One other thing. We also all know the script when it comes to earthquake coverage. After the unpredicated initial event, after the shock of seeing buildings crumple and bodies crushed, we know that we have about 10 days during which rescue crews arrive from around the globe, put their stethoscopes to piles of rubble, and pull out "miracle" survivors who had managed to stay alive 4, 5, 8, or even 10 days after the catastrophe. Such stories should also be coming out of New Orleans right now. At this moment, 5 days after the storm hit, there are probably still people who are alive and trapped in their attics, people who will not be alive tomorrow. If they are alive tomorrow, they will not be alive the day after, or the day after, or whenever it is that help finally makes it to them.

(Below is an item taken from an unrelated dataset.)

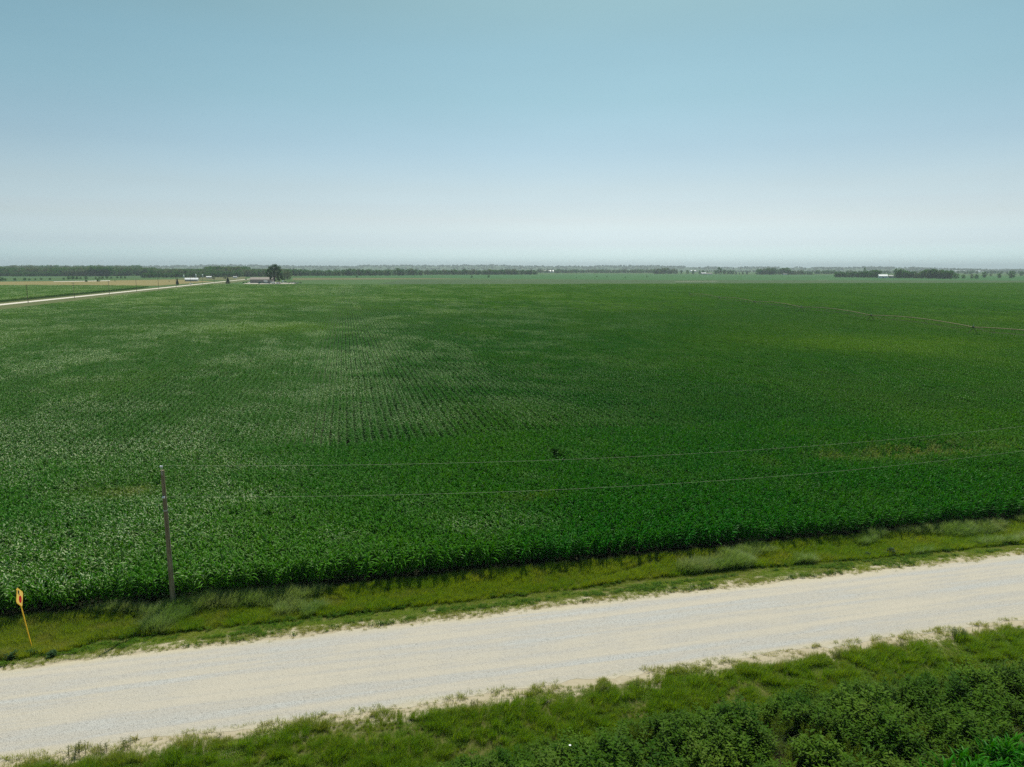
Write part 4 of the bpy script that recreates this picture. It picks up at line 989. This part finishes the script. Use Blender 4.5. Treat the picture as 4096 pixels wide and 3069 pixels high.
# ------------------------------------------------------------------ farmyard
def hall(name, pix, wdt, dep, wallh, ridge, mw, mr, label, rz=0.0, door=None, cat='building', ribs=0):
    q = G(*pix); t = empty(name, (q.x, q.y, 0), rz); tag(t, label, cat)
    MB().box((0, dep/2, wallh/2), (wdt, dep, wallh)).build('wall', [mw], t)
    for s_ in (0, 1):   # gable ends
        x = (-wdt/2 if s_ == 0 else wdt/2)
        MB().prism([(0, wallh), (dep, wallh), (dep/2, ridge)], -0.05, 0.05).build('gable', [mw], t, loc=(x+(0.06 if s_ == 0 else -0.06), 0, 0), rot=(0, 0, PI/2))
    ov = 0.5; sl = (ridge-wallh)/(dep/2)
    for s_ in (0, 1):
        y0, y1 = ((-ov, dep/2) if s_ == 0 else (dep/2, dep+ov)); z0 = wallh-sl*ov+0.12 if s_ == 0 else ridge+0.12; z1 = ridge+0.12 if s_ == 0 else wallh-sl*ov+0.12
        x0 = wdt/2+ov
        mb = MB(); mb.add([(-x0, y0, z0), (x0, y0, z0), (x0, y1, z1), (-x0, y1, z1), (-x0, y0, z0+0.12), (x0, y0, z0+0.12), (x0, y1, z1+0.12), (-x0, y1, z1+0.12)], [(0, 3, 2, 1), (4, 5, 6, 7), (0, 1, 5, 4), (1, 2, 6, 5), (2, 3, 7, 6), (3, 0, 4, 7)])
        rf = mb.build('roof_slope', [mr], t)
        mb = MB(); nr = int(wdt/1.5)
        for k in range(nr+1):
            x = -x0+0.1+k*(2*x0-0.2)/nr; mb.add([(x-.06, y0, z0+.121), (x+.06, y0, z0+.121), (x+.06, y1, z1+.121), (x-.06, y1, z1+.121), (x, y0, z0+.2), (x, y1, z1+.2)], [(0, 4, 5, 3), (4, 1, 2, 5), (0, 1, 4), (3, 5, 2)])
        mb.build('roof_seam', [mr], rf)
    for d in (door or []):
        x, w_, h_, mm, nm = d
        MB().box((x, -0.06, h_/2), (w_, 0.12, h_)).build(nm, [mm], t)
    return t
hall('farm_shed', (1046, 1133), 32, 16, 5.4, 8.4, M['taupe'], M['tauperoof'], 'long taupe metal shed with tan roof left of the huge tree', rz=-R(3), door=[(6, 5.5, 4.6, M['white'], 'garage_door'), (-3, 1.2, 2.2, M['white'], 'entry_door'), (13, 2.5, 3.6, M['grey'], 'side_door')])
hall('long_shed', (766, 1126), 20, 9, 3.2, 5.6, M['grey'], M['whitemetal'], 'long low white roofed shed in the yellow pasture left of the farm', rz=R(2), door=[(8.8, 2.2, 2.4, M['tank'], 'sliding_door'), (-3, 2.5, 2.2, M['grey'], 'door_panel')])
hall('white_barn', (3533, 1113), 20, 14, 5.2, 9.0, M['white'], M['whitemetal'], 'white barn with bright roof between the two groves on the right', rz=-R(30), door=[(0, 4, 3.8, M['grey'], 'barn_door')])
hall('grey_barn', (3569, 1112.5), 16, 10, 5.0, 7.0, M['grey'], M['grey'], 'grey metal barn attached right of the white barn', rz=-R(30), door=[(0, 3.5, 3.4, M['tank'], 'barn_door')])
hall('far_building', (2195, 1091), 60, 30, 8, 14, M['white'], M['whitemetal'], 'bright white roofed building just right of the windbreak end', rz=0, door=[(0, 8, 6, M['grey'], 'barn_door')])
hall('far_building', (2455, 1091), 40, 24, 7, 12, M['grey'], M['whitemetal'], 'dim pale building in the haze before the round grove', rz=0)
hall('far_house', (2816, 1098), 22, 10, 4, 7.5, M['taupe'], M['white'], 'small pale roofed house left of the tall round far tree', rz=0, door=[(0, 2, 2.4, M['white'], 'door')])
hall('far_house', (2838, 1098), 26, 10, 3.2, 5.5, M['white'], M['tauperoof'], 'long low tan roofed house beside the far pale roofed one', rz=0, door=[(0, 2, 2.4, M['white'], 'door')])
hall('far_house', (3142, 1100), 14, 9, 3.5, 5.5, M['white'], M['tauperoof'], 'small house half hidden in the largest right grove', rz=0)
hall('far_house', (835, 1114), 10, 7, 2.8, 4.4, M['grey'], M['white'], 'small grey house between the pale trees behind the distant road', rz=0)
hall('far_house', (940, 1113), 8, 6, 2.6, 4.0, M['white'], M['grey'], 'small pale house right of the ragged cedar', rz=0)
for x, y, w_, lab in ((3830, 1089, 60, 'left pale roof of the hazy far farmstead on the right'), (3860, 1088, 40, 'middle pale roof of the hazy far farmstead on the right'), (3915, 1090, 46, 'right pale roof of the hazy far farmstead on the right'), (2775, 1089, 40, 'dim far roof behind the small trees right of the round grove')):
    hall('far_building', (x, y), w_, 24, 8, 13, M['white'], M['whitemetal'], lab)
# silver tank on legs in the tree, grain bins at the wood edge
def bin_at(px, py, rad, h, lab, z0=0.0):
    q = G(px, py); t = empty('storage_tank', (q.x, q.y, 0)); tag(t, lab, 'tank')
    MB().tube([(0, 0, z0), (0, 0, z0+h)], rad, 16).build('tank_shell', [M['tank']], t)
    MB().tube([(0, 0, z0+h), (0, 0, z0+h+rad*0.5)], [rad*1.04, 0.15], 16).build('tank_roof', [M['whitemetal']], t)
    for k in range(4):
        if z0 > 0: a = k*PI/2+0.7; MB().tube([(rad*0.9*math.cos(a), rad*0.9*math.sin(a), 0), (rad*0.8*math.cos(a), rad*0.8*math.sin(a), z0)], 0.12, 5).build('leg', [M['metal']], t)
bin_at(1074, 1126, 1.7, 1.9, 'small white elevated tank seen through the huge tree above the shed', 11.5)
bin_at(784, 1111, 1.6, 7.5, 'tiny white silo at the wood edge above the long shed')
bin_at(735, 1112, 1.6, 6.0, 'tiny pale silo at the wood edge left of the long shed')
bin_at(811, 1112, 1.5, 7.5, 'tiny white silo at the wood edge right of the long shed')
bin_at(3725, 1113, 3.5, 10, 'white grain bin half hidden in the grove right of the barn')
patch('farmyard', [(970, 1136), (1040, 1137.5), (1180, 1136.5), (1188, 1133), (1100, 1129), (1000, 1130)], 0.18, M['concrete'], 'pale concrete farmyard in front of the shed')

def wheel(t, x, y, r_, w_=0.25, name='wheel'):
    o = MB().tube([(x, y-w_/2, r_), (x, y+w_/2, r_)], r_, 14).build(name, [M['rubber']], t)
    MB().tube([(x, y-w_/2-0.01, r_), (x, y+w_/2+0.01, r_)], r_*0.55, 10).build('rim', [M['metal']], o)
def pickup(px, py, mat, label, rz=0.0, kind='pickup'):
    q = G(px, py); t = empty('pickup_truck' if kind == 'pickup' else 'parked_car', (q.x, q.y, 0.2), rz); tag(t, label, 'truck' if kind == 'pickup' else 'car')
    if kind == 'pickup': out = [(-2.8, 0.45), (2.75, 0.45), (2.8, 0.95), (1.5, 1.1), (0.8, 1.75), (-0.6, 1.8), (-0.75, 1.15), (-2.8, 1.15)]
    else: out = [(-2.3, 0.35), (2.3, 0.35), (2.35, 0.8), (1.2, 0.95), (0.5, 1.45), (-1.1, 1.48), (-1.9, 1.0), (-2.3, 0.9)]
    MB().prism(out, -0.95, 0.95).build('body', [mat], t)
    z0, z1 = (1.2, 1.65) if kind == 'pickup' else (0.98, 1.36)
    for s_ in (-1, 1):
        MB().box((0.1 if kind == 'pickup' else -0.4, s_*0.955, (z0+z1)/2), (1.3, 0.02, z1-z0)).build('side_window', [M['glass']], t)
    MB().add([(1.46, -0.85, z0-0.03), (1.46, 0.85, z0-0.03), (0.86, 0.8, z1+0.05), (0.86, -0.8, z1+0.05)], [(0, 1, 2, 3)])
    for x in (-1.8, 1.75):
        for s_ in (-0.9, 0.9): wheel(t, x*(1 if kind == 'pickup' else 0.8), s_, 0.4)
    for s_ in (-0.7, 0.7): MB().box(((2.8 if kind == 'pickup' else 2.34), s_, 0.8), (0.08, 0.3, 0.2)).build('headlight', [M['porcelain']], t)
    return t
pickup(998, 1131.5, M['white'], 'white pickup truck parked at the left end of the shed', R(15))
pickup(765, 1137.8, M['white'], 'white car stopped on the distant road before the long shed', R(60), 'car')
pickup(984, 1119.5, M['darkpaint'], 'dark car on the distant road, left of two', R(75), 'car')
pickup(1003, 1118.2, M['darkpaint'], 'dark car on the distant road, right of two near the shed', R(75), 'car')
def flatbed(px, py, L_, mat, label, cab=None, load=None, rz=0.0):
    q = G(px, py); t = empty('flatbed_trailer', (q.x, q.y, 0.2), rz); tag(t, label, 'trailer')
    MB().box((0, 0, 1.1), (L_, 2.4, 0.35)).build('deck', [mat], t)
    MB().box((0, 0, 0.8), (L_*0.95, 0.9, 0.25)).build('frame', [M['darkpaint']], t)
    for x in (-L_/2+1.2, -L_/2+2.4, L_/2-1.5):
        for s_ in (-1.1, 1.1): wheel(t, x, s_, 0.5)
    if cab:
        MB().prism([(L_/2+0.2, 0.6), (L_/2+2.6, 0.6), (L_/2+2.6, 1.6), (L_/2+1.6, 2.0), (L_/2+1.3, 3.0), (L_/2+0.2, 3.1)], -1.15, 1.15).build('cab', [cab], t)
        MB().box((L_/2+0.9, -1.16, 2.45), (0.9, 0.03, 0.6)).build('side_window', [M['glass']], t)
    for k, (x, w_, h_, mm) in enumerate(load or []): MB().box((x, 0, 1.28+h_/2), (w_, 1.9, h_), taper=0.8).build('load', [mm], t)
    return t
flatbed(1057, 1136, 17, M['greenpaint'], 'long dark green flatbed with machinery before the shed', load=[(-5.5, 3.5, 1.6, M['greenpaint']), (0.5, 2.5, 1.1, M['greenpaint']), (5, 4, 0.7, M['greenpaint'])])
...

There are also people who are dead today - TODAY - who were alive yesterday, or the day before. If rescue personnel could have gotten in yesterday, these people might have lived. If the levee breach could have been fixed sooner, and pumping could have started sooner, some of the people who are dying NOW would instead live to tell the tale. We weren't watching the Earthquake script, though, where rescuers arrive en masse and save the survivors. We were following the Hurricane script, where you either die during the storm or you make it out alive. It will come as little consolation to the thousands of Americans who have lost family members - or whose loved ones will die in the next few days - that their suffering was caused in part because the media was broadcasting on, and the leaders were watching, the wrong channel.